If two people roll an N-sided die turn by turn and the game is lost by the one who rolls a lower number than the previous roll, then what is the probability that the first player wins the game?
I think the answer is somehow related to the binomial process but, am not able to properly formulate the distribution. Any help. Thanks beforehand.
"Binomial process"? Not really.
A solution to a closely related problem is available at this link:
http://cr4.globalspec.com/blogentry/21768/Roll-of-the-Dice-Newsletter-Challenge-January-2013
This can be done through a recursion. I'll work it for $N=6$ to illustrate.
Note: a prior version of this post switched winning/losing. I've corrected accordingly.

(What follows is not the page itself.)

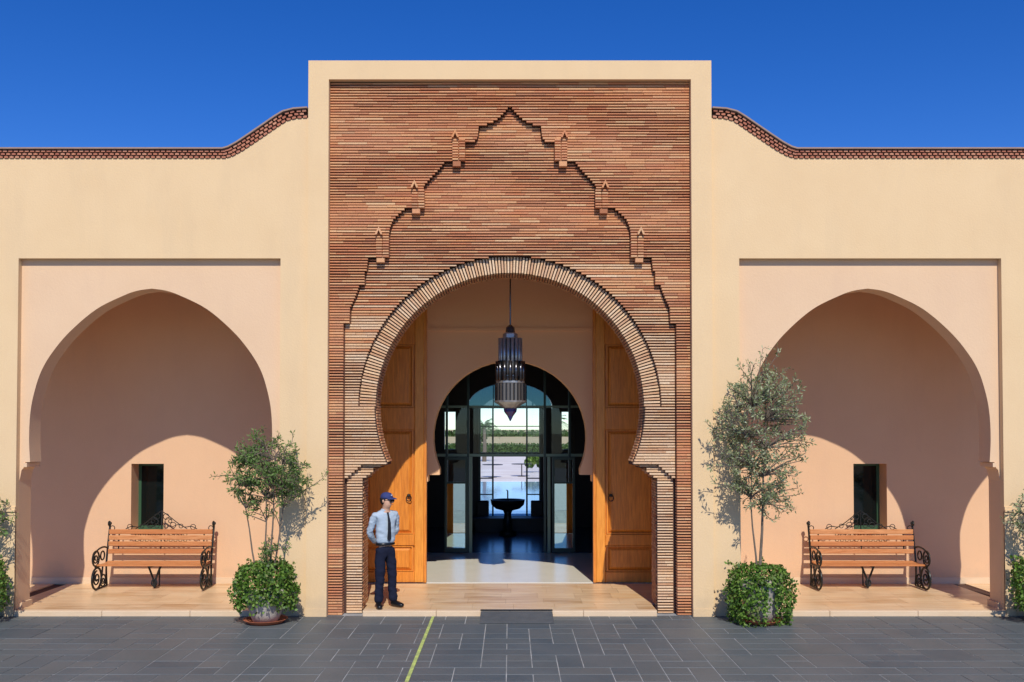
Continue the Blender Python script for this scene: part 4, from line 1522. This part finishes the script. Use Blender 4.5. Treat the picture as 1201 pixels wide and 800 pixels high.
# ================================================================== PERSON
def skin_obj(name, nodes, edges, m, parent, root=0, sub=2, wrinkle=0.0):
    """nodes: {key: ((x,y,z),(rx,ry))}"""
    keys = list(nodes)
    me = bpy.data.meshes.new(name)
    me.from_pydata([nodes[k][0] for k in keys], [(keys.index(a), keys.index(b)) for a, b in edges], [])
    me.materials.append(m)
    o = bpy.data.objects.new(name, me)
    col.objects.link(o)
    o.parent = parent
    md = o.modifiers.new('skin', 'SKIN')
    md.use_smooth_shade = True
    md.branch_smoothing = 0.6
    sv = me.skin_vertices[0] if me.skin_vertices else None
    if sv is None:
        bpy.context.view_layer.objects.active = o
    if sv is not None:
        for i, k in enumerate(keys):
            sv.data[i].radius = nodes[k][1]
            sv.data[i].use_root = (i == root)
    ss = o.modifiers.new('subdivision', 'SUBSURF')
    ss.levels = ss.render_levels = sub
    dg = bpy.context.evaluated_depsgraph_get()
    dg.update()
    ev = o.evaluated_get(dg)
    me2 = bpy.data.meshes.new_from_object(ev)
    o.modifiers.clear()
    o.data = me2
    me2.name = name
    if wrinkle:
        from mathutils import noise
        for v in me2.vertices:
            p = v.co
            k = noise.noise(Vector((p.x * 9, p.y * 9, p.z * 15 + p.x * 8))) + 0.5 * noise.noise(Vector((p.x * 20, p.y * 20, p.z * 34)))
            v.co = p + v.normal * (k * wrinkle)
    if not me2.materials:
        me2.materials.append(m)
    me2.polygons.foreach_set('use_smooth', [True] * len(me2.polygons))
    return o


skinm = mat('tanned skin', (0.62, 0.36, 0.24), (0.54, 0.29, 0.18), 0.5, 20, 0.55)
shirtm = mat('light blue cotton', (0.42, 0.50, 0.58), (0.30, 0.38, 0.46), 0.6, 9, 0.85, 0.5, 14, fine=0.06)
trouserm = mat('navy cloth', (0.013, 0.016, 0.032), (0.016, 0.019, 0.038), 0.6, 8, 0.95, 0.5, 12, spec=0.08)
shoem = mat('black leather', (0.008, 0.008, 0.009), rough=0.3)
capm = mat('blue cap cloth', (0.03, 0.045, 0.16), (0.025, 0.035, 0.12), 0.6, 20, 0.8)
tiem = mat('black tie cloth', (0.008, 0.009, 0.014), rough=0.6)

PYM = 0.33
pxm = U(452, 640, PYM)[0]
person = empty('person', (pxm, PYM, STEP + 0.001), label='man in blue cap, sunglasses, light shirt and dark tie standing with hands behind his back', cat='person')
H = 1.0
nodes = {
    'pel': ((0, 0, 0.93), (0.10, 0.07)), 'wst': ((0, 0, 1.08), (0.10, 0.07)), 'chs': ((0, 0, 1.30), (0.13, 0.09)), 'upc': ((0, 0.005, 1.44), (0.11, 0.08)),
    'nk0': ((0, 0.0, 1.52), (0.062, 0.062)), 'nk1': ((0.005, -0.008, 1.575), (0.062, 0.064)),
    'jaw': ((0.012, -0.038, 1.61), (0.072, 0.082)), 'fac': ((0.015, -0.028, 1.665), (0.078, 0.093)), 'skl': ((0.015, -0.015, 1.725), (0.077, 0.093)), 'top': ((0.015, -0.01, 1.775), (0.05, 0.06)),
}
edges = [('pel', 'wst'), ('wst', 'chs'), ('chs', 'upc'), ('upc', 'nk0'), ('nk0', 'nk1'), ('nk1', 'jaw'), ('jaw', 'fac'), ('fac', 'skl'), ('skl', 'top')]
ARM = {-1: [(-0.180, 0.01, 1.465), (-0.235, 0.09, 1.18), (-0.09, 0.19, 1.00)], 1: [(0.180, 0.01, 1.465), (0.235, 0.09, 1.18), (0.09, 0.20, 1.03)]}
for s in (-1, 1):
    t = 'l' if s < 0 else 'r'
    sh, el, wr = ARM[s]
    nodes['sh' + t] = (sh, (0.052, 0.055))
    nodes['el' + t] = (el, (0.042, 0.042))
    nodes['wr' + t] = (wr, (0.028, 0.022))
    hd = (wr[0] - s * 0.055, wr[1] + 0.02, wr[2] - 0.035)
    nodes['hn' + t] = (hd, (0.038, 0.018))
    edges += [('upc', 'sh' + t), ('sh' + t, 'el' + t), ('el' + t, 'wr' + t), ('wr' + t, 'hn' + t)]
    for k in range(4):
        L = (0.072, 0.08, 0.076, 0.06)[k]
        b = (hd[0] - s * 0.03, hd[1] + 0.004, hd[2] + 0.024 - 0.018 * k)
        mdl = (b[0] - s * L * 0.5, b[1] + 0.012, b[2] - 0.012)
        tp = (b[0] - s * L * 0.85, b[1] - 0.012, b[2] - 0.03)
        for nm_, pp, rr in (('a', b, 0.0095), ('b', mdl, 0.009), ('c', tp, 0.0075)):
            nodes[f'f{t}{k}{nm_}'] = (pp, (rr, rr))
        edges += [('hn' + t, f'f{t}{k}a'), (f'f{t}{k}a', f'f{t}{k}b'), (f'f{t}{k}b', f'f{t}{k}c')]
    nodes['th' + t] = ((hd[0] - s * 0.0, hd[1] - 0.005, hd[2] + 0.05), (0.011, 0.011))
    nodes['tt' + t] = ((hd[0] - s * 0.035, hd[1] - 0.005, hd[2] + 0.065), (0.009, 0.009))
    edges += [('hn' + t, 'th' + t), ('th' + t, 'tt' + t)]
    hipx = s * 0.085
    ft = {-1: (-0.115, -0.02), 1: (0.135, -0.05)}[s]
    nodes['hp' + t] = ((hipx, 0, 0.86), (0.06, 0.065))
    nodes['kn' + t] = (((hipx + ft[0]) / 2, -0.015, 0.50), (0.045, 0.048))
    nodes['an' + t] = ((ft[0], ft[1] + 0.02, 0.09), (0.026, 0.030))
    nodes['to' + t] = ((ft[0] + s * 0.04, ft[1] - 0.07, 0.045), (0.014, 0.012))
    edges += [('pel', 'hp' + t), ('hp' + t, 'kn' + t), ('kn' + t, 'an' + t), ('an' + t, 'to' + t)]
body = skin_obj('body', nodes, edges, skinm, person)
# shirt
sn = {'hem': ((0, 0, 0.985), (0.168, 0.118)), 'wst': ((0, -0.002, 1.08), (0.168, 0.122)), 'mid': ((0, -0.004, 1.20), (0.18, 0.126)), 'chs': ((0, 0, 1.33), (0.192, 0.128)), 'upc': ((0, 0.005, 1.445), (0.155, 0.105)), 'col': ((0, 0.0, 1.52), (0.080, 0.076)), 'co2': ((0, -0.005, 1.555), (0.072, 0.072))}
se = [('hem', 'wst'), ('wst', 'mid'), ('mid', 'chs'), ('chs', 'upc'), ('upc', 'col'), ('col', 'co2')]
for s in (-1, 1):
    t = 'l' if s < 0 else 'r'
    sh, el, wr = [Vector(v) for v in ARM[s]]
    sn['sh' + t] = (tuple(sh), (0.068, 0.068))
    sn['ma' + t] = (tuple(sh.lerp(el, 0.5)), (0.062, 0.062))
    sn['el' + t] = (tuple(el), (0.056, 0.056))
    sn['fa' + t] = (tuple(el.lerp(wr, 0.5)), (0.052, 0.052))
    sn['wr' + t] = (tuple(wr), (0.040, 0.036))
    se += [('upc', 'sh' + t), ('sh' + t, 'ma' + t), ('ma' + t, 'el' + t), ('el' + t, 'fa' + t), ('fa' + t, 'wr' + t)]
shirt = skin_obj('shirt', sn, se, shirtm, person, sub=3, wrinkle=0.014)
tn_ = {'bel': ((0, 0, 1.0), (0.168, 0.122)), 'pel': ((0, 0, 0.93), (0.165, 0.122))}
te = [('bel', 'pel')]
for s in (-1, 1):
    t = 'l' if s < 0 else 'r'
    hp, kn, an = nodes['hp' + t][0], nodes['kn' + t][0], nodes['an' + t][0]
    tn_['hp' + t] = ((hp[0] * 1.08, hp[1], 0.83), (0.092, 0.102))
    tn_['tm' + t] = (((hp[0] + kn[0]) / 2 * 1.05, -0.008, 0.67), (0.085, 0.092))
    tn_['kn' + t] = (kn, (0.076, 0.080))
    tn_['cf' + t] = (((kn[0] + an[0]) / 2, 0.0, 0.30), (0.070, 0.074))
    tn_['an' + t] = ((an[0], an[1], 0.062), (0.068, 0.076))
    te += [('pel', 'hp' + t), ('hp' + t, 'tm' + t), ('tm' + t, 'kn' + t), ('kn' + t, 'cf' + t), ('cf' + t, 'an' + t)]
trs = skin_obj('trousers', tn_, te, trouserm, person, sub=3, wrinkle=0.012)
for s in (-1, 1):
    t = 'l' if s < 0 else 'r'
    an = nodes['an' + t][0]
    ang = s * 0.35
    fx, fy = math.sin(ang), -math.cos(ang)
    shn = {'h': ((an[0] - fx * 0.06, an[1] - fy * 0.06, 0.050), (0.050, 0.052)), 'm': ((an[0] + fx * 0.04, an[1] + fy * 0.04, 0.055), (0.052, 0.056)), 'b': ((an[0] + fx * 0.13, an[1] + fy * 0.13, 0.042), (0.058, 0.042)), 't': ((an[0] + fx * 0.21, an[1] + fy * 0.21, 0.036), (0.042, 0.032))}
    skin_obj('shoe', shn, [('h', 'm'), ('m', 'b'), ('b', 't')], shoem, person)
hz0 = 1.665
hc = Vector((0.015, -0.02, 0))


def local(mb, name, m, smooth=False, rz=0.0, par=None):
    if rz:
        mt = Matrix.Translation((0.015, -0.015, 0)) @ Matrix.Rotation(rz, 4, 'Z') @ Matrix.Translation((-0.015, 0.015, 0))
        mb.v = [tuple(mt @ Vector(p)) for p in mb.v]
    base = root_loc(person)
    mb.v = [tuple(Vector(p) + base) for p in mb.v]
    return mb.build(name, m, person if par is None else par, smooth)


HR = 0.5
cp_ = MB().lathe([(0.090, 1.71), (0.092, 1.735), (0.084, 1.772), (0.060, 1.798), (0.03, 1.809), (0.002, 1.812)], 0.015, -0.012, 20, sq=1.12)
cap = local(cp_, 'cap', capm, True, HR)
vz = MB()
vis = []
for i in range(11):
    a = R(205 + 13 * i)
    vis.append((0.015 + 0.094 * math.cos(a), -0.012 + 0.105 * math.sin(a)))
outv = [(0.015 + 0.10 * math.cos(R(205 + 13 * i)) * 0.85, -0.012 - 0.105 + (-0.085) * math.sin(math.pi * i / 10)) for i in range(11)]
vs = [(x, y, 1.722) for x, y in vis] + [(x, y, 1.705) for x, y in outv] + [(x, y, 1.730) for x, y in vis] + [(x, y, 1.712) for x, y in outv]
fs = []
for i in range(10):
    fs += [(i, i + 1, 12 + i, 11 + i), (22 + i, 33 + i, 34 + i, 23 + i), (11 + i, 12 + i, 34 + i, 33 + i)]
vz.add(vs, fs)
local(vz, 'visor', capm, False, HR, par=cap)
bd = MB().lathe([(0.0, 1.755), (0.018, 1.757), (0.018, 1.775), (0.0, 1.777)], 0.015, -0.108, 8, sq=0.35)
local(bd, 'badge', mat('cap badge', (0.6, 0.62, 0.65), rough=0.4), False, HR, par=cap)
# sunglasses, nose, ears, hair
sg = MB()
for s in (-1, 1):
    sg.lathe([(0.0, 1.657), (0.024, 1.662), (0.029, 1.678), (0.027, 1.694), (0.0, 1.698)], 0.015 + s * 0.035, -0.114, 10, sq=0.5)
    sg.tube([(0.015 + s * 0.06, -0.10, 1.69), (0.015 + s * 0.092, -0.02, 1.69)], 0.005, 5)
sg.tube([(-0.02, -0.124, 1.688), (0.05, -0.124, 1.688)], 0.005, 5)
local(sg, 'sunglasses', tiem, False, HR)
ns = MB()
ns.add([(0.015, -0.118, 1.69), (-0.004, -0.116, 1.642), (0.034, -0.116, 1.642), (0.015, -0.150, 1.650)], [(0, 1, 3), (0, 3, 2), (1, 2, 3), (0, 2, 1)])
local(ns, 'nose', skinm, True, HR, par=body)
for s in (-1, 1):
    local(MB().lathe([(0.002, 1.645), (0.010, 1.652), (0.016, 1.67), (0.014, 1.69), (0.002, 1.70)], 0.015 + s * 0.088, -0.008, 8), 'ear', skinm, True, HR, par=body)
local(MB().lathe([(0.002, 1.614), (0.020, 1.617), (0.022, 1.621), (0.002, 1.625)], 0.015, -0.116, 8, sq=0.5), 'mouth', mat('lips', (0.36, 0.15, 0.11), rough=0.6), True, HR, par=body)
hr = MB().lathe([(0.06, 1.615), (0.080, 1.64), (0.090, 1.70), (0.092, 1.72)], 0.015, 0.006, 16, sq=1.08)
local(hr, 'hair', mat('short dark hair', (0.012, 0.010, 0.009), rough=0.8), True, HR)
tie = MB()
tie.add([(-0.018, -0.078, 1.50), (0.018, -0.078, 1.50), (0.014, -0.098, 1.46), (-0.014, -0.098, 1.46), (-0.03, -0.142, 1.20), (0.03, -0.142, 1.20), (0.0, -0.136, 1.04), (-0.018, -0.06, 1.50), (0.018, -0.06, 1.50), (-0.03, -0.12, 1.20), (0.03, -0.12, 1.20), (-0.026, -0.138, 1.34), (0.026, -0.138, 1.34), (-0.036, -0.136, 1.09), (0.036, -0.136, 1.09)],
        [(0, 3, 2, 1), (3, 11, 12, 2), (11, 4, 5, 12), (4, 13, 14, 5), (13, 6, 14)])
local(tie, 'tie', tiem)
bl = MB().lathe([(0.150, 0.980), (0.158, 0.984), (0.158, 1.012), (0.150, 1.016)], 0, 0, 20, sq=0.74)
local(bl, 'belt', shoem, True)
person.rotation_euler = (0, 0, R(34))
person.scale = (0.97, 0.97, 0.97)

Let $p_n$ denote the probability that a player will eventually win, assuming they just tossed an $n$ (without losing). We note that $$p_n=\left( \frac {n-1}6\right)\times 1 +\frac 16\times \sum_{i=n}^6 (1-p_i)\implies $$
$$6p_n=n-1+\sum_{i=n}^6 (1-p_i)\implies 7p_n=n+\sum_{i=n+1}^{6} (1-p_i)$$
We can use this to determine all the $p_n$:
$p_6$: We have $$7p_6=6\implies p_6=\frac 67$$
$p_5$: We have $$7p_5=5+(1-p_6)\implies p_5=\frac {34}{49}$$
To approximate the rest, we get $$p_4=0.629737609\quad p_3=0.539775094$$ $$p_2=0.462664366\quad p_1=0.396569457$$
Barring arithmetic error (always possible), the answer then is $$P=\frac 16 \times \sum_{i=1}^6 p_i=\boxed {0.603430543}$$
Sanity check: If the starting person tosses a $1$ then they can not win on the next toss. Hence, the second person becomes the starting person...so we should have $P=1-p_1$, which is indeed the case here.